[Collected data entries]
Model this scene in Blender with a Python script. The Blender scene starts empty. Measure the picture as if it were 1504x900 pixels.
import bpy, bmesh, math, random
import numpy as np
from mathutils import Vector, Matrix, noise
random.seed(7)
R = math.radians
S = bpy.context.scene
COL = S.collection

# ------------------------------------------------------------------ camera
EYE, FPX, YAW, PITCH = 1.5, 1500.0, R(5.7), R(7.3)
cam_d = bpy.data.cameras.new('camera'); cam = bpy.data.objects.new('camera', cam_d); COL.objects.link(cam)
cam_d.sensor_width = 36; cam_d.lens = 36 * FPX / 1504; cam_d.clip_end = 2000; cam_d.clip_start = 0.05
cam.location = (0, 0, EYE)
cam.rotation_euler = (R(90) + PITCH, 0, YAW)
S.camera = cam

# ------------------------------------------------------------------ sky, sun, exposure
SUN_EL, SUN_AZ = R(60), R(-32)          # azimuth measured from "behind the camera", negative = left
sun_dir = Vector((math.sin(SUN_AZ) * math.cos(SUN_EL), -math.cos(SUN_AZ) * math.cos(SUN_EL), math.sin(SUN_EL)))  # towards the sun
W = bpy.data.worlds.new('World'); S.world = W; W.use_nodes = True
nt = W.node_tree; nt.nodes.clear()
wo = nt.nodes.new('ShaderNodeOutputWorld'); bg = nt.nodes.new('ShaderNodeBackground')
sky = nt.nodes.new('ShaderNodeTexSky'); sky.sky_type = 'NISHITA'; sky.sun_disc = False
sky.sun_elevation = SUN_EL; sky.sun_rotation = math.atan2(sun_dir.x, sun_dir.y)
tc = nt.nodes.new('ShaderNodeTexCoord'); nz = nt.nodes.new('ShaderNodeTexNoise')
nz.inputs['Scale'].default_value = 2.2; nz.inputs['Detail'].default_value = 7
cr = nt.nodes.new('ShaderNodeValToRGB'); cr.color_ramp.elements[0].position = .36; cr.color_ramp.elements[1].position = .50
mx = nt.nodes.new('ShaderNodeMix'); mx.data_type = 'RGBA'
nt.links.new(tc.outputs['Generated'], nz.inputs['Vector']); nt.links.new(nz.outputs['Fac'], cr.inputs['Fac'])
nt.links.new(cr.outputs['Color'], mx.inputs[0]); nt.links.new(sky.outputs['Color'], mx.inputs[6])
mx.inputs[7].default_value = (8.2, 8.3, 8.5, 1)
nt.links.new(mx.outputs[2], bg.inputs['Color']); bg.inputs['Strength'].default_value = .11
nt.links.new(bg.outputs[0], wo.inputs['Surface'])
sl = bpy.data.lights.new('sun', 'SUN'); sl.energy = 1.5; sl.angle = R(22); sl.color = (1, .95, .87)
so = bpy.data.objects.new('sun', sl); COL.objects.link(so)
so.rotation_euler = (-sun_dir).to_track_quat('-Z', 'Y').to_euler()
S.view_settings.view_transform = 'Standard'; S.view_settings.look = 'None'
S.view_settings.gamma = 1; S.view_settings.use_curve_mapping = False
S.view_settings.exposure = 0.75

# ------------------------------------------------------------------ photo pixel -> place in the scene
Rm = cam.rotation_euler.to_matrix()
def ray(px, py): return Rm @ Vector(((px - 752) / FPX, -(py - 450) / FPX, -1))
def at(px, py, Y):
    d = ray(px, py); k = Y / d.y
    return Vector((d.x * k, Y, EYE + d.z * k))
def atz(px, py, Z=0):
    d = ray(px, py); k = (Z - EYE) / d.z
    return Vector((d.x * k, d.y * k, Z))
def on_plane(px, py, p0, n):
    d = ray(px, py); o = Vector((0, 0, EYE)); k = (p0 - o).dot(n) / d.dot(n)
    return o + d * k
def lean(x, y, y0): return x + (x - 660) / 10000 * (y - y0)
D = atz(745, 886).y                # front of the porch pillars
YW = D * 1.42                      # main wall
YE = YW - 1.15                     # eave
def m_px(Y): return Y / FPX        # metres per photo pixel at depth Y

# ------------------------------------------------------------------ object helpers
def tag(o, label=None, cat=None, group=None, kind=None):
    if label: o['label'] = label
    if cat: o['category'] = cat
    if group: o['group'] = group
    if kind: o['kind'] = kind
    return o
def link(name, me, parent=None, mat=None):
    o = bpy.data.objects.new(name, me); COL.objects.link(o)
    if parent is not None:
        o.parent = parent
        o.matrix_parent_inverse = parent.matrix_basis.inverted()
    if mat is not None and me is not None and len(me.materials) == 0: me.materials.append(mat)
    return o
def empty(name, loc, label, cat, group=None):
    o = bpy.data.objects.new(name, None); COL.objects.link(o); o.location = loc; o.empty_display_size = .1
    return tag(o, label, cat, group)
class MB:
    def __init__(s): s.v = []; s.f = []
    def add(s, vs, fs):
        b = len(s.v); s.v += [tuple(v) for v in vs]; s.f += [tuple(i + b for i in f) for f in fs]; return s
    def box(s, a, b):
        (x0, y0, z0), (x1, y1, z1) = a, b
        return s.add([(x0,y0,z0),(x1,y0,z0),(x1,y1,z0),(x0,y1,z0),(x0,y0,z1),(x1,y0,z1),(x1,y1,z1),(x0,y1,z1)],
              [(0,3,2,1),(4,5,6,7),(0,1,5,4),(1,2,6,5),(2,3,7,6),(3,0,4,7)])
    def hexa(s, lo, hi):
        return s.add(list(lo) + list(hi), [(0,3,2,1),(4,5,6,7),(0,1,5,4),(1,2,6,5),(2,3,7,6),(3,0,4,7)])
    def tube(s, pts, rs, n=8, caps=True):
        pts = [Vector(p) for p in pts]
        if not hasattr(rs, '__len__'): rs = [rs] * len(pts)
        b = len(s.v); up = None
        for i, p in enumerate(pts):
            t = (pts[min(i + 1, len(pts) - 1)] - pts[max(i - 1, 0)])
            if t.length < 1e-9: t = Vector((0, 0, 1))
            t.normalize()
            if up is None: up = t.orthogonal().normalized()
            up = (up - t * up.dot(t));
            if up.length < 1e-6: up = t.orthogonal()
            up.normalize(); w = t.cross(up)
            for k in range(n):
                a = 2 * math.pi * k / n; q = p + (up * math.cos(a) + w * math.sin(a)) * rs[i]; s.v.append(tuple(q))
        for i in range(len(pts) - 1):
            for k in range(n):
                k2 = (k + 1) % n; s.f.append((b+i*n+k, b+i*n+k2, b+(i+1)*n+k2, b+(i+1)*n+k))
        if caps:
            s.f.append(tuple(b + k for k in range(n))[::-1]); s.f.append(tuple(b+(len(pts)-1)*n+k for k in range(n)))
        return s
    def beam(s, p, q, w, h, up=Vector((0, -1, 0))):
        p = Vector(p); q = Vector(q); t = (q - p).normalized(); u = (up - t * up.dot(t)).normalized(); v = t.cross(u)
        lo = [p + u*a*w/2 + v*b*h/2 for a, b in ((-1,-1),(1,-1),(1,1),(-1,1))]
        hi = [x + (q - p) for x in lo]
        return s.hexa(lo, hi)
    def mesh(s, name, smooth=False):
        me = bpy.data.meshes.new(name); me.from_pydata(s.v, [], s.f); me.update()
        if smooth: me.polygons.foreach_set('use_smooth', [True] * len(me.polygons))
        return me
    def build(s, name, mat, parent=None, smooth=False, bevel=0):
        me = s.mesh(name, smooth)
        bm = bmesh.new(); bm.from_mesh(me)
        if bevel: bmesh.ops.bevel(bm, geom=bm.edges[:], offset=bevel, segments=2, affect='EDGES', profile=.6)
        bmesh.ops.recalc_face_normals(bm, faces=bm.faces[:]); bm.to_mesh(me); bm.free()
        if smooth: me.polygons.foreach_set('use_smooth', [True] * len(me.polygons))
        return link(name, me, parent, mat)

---

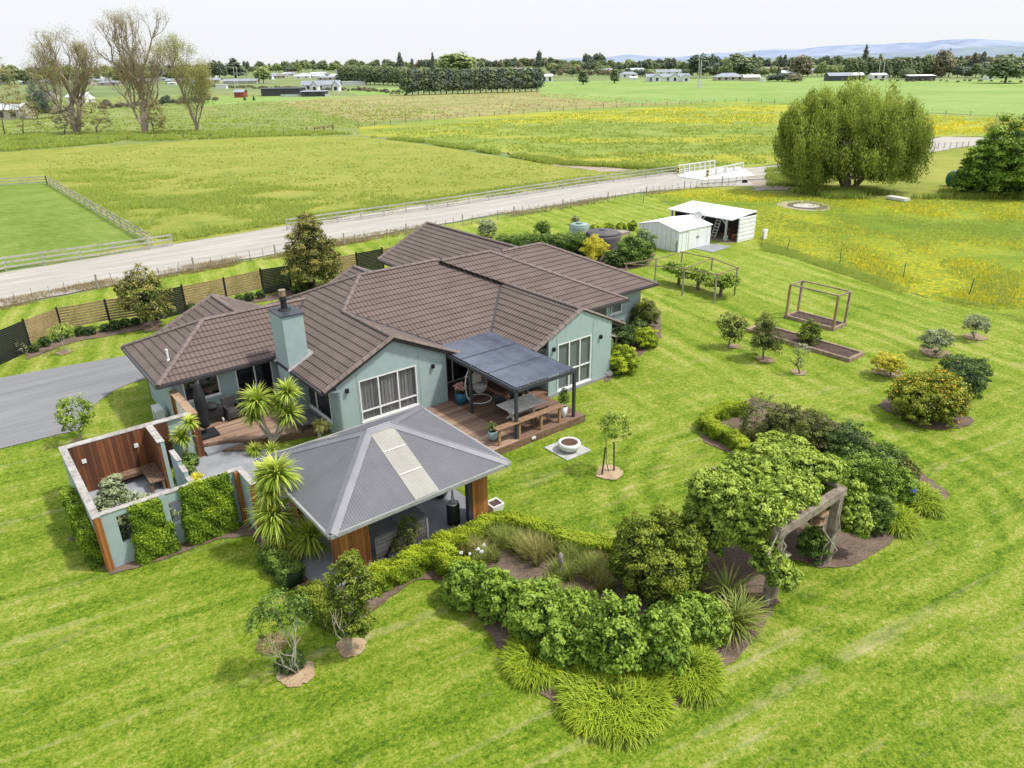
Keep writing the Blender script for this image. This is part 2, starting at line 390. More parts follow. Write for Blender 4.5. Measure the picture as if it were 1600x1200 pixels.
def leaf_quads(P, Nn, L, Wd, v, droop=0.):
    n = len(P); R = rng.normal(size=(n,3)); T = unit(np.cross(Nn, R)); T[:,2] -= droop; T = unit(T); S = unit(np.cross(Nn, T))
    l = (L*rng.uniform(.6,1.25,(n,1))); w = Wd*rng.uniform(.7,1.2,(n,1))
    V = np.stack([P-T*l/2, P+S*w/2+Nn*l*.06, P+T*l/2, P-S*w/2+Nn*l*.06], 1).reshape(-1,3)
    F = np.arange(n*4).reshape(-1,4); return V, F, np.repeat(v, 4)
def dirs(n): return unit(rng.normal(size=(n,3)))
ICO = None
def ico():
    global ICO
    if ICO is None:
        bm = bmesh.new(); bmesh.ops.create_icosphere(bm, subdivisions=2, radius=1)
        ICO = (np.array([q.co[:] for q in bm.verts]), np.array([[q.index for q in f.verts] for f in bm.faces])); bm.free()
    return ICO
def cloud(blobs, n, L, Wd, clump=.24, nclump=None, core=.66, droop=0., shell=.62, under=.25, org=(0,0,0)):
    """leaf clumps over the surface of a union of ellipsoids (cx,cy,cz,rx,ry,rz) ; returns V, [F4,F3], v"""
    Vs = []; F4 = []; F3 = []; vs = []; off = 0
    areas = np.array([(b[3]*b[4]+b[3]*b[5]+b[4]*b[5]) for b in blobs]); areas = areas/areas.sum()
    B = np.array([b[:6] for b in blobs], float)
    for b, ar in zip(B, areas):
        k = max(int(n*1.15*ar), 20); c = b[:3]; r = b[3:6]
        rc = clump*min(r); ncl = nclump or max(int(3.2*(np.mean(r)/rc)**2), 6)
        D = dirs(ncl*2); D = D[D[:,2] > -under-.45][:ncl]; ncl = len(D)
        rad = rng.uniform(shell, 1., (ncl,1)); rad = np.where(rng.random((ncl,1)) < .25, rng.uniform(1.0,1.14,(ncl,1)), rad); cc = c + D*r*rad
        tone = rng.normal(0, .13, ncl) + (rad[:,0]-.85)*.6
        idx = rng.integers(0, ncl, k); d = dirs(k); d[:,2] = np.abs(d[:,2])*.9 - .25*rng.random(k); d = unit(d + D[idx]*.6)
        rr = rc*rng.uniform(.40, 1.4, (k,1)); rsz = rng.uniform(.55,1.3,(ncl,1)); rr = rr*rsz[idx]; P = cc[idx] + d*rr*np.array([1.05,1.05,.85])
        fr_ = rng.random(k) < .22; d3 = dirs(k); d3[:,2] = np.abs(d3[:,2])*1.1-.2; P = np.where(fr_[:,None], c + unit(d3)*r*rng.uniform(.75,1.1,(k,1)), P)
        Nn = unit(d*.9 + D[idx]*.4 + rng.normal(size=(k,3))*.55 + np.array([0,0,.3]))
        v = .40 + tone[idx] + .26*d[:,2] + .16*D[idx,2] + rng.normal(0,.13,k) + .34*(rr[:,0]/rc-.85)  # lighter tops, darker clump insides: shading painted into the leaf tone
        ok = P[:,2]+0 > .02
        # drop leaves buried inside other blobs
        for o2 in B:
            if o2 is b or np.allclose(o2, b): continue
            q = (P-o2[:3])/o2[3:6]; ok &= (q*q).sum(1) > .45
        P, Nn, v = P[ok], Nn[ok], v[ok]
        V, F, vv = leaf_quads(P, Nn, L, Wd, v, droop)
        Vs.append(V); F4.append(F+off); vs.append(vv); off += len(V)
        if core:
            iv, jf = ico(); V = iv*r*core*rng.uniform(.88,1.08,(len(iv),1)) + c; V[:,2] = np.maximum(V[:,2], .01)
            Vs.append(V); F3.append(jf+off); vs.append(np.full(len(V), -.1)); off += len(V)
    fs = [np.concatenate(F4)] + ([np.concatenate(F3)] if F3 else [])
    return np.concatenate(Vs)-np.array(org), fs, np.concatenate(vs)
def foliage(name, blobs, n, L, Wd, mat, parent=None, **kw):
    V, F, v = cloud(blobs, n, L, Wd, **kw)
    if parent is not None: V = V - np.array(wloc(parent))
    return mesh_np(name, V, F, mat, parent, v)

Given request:
Your task is to extract exactly the lines starting at the line with "-.1)); off += len(V)" and ending at the line with "return mesh_np(name, V, F, mat, parent, v)", including both ends, and no other lines.

Output for this task:
            Vs.append(V); F3.append(jf+off); vs.append(np.full(len(V), -.1)); off += len(V)
    fs = [np.concatenate(F4)] + ([np.concatenate(F3)] if F3 else [])
    return np.concatenate(Vs)-np.array(org), fs, np.concatenate(vs)
def foliage(name, blobs, n, L, Wd, mat, parent=None, **kw):
    V, F, v = cloud(blobs, n, L, Wd, **kw)
    if parent is not None: V = V - np.array(wloc(parent))
    return mesh_np(name, V, F, mat, parent, v)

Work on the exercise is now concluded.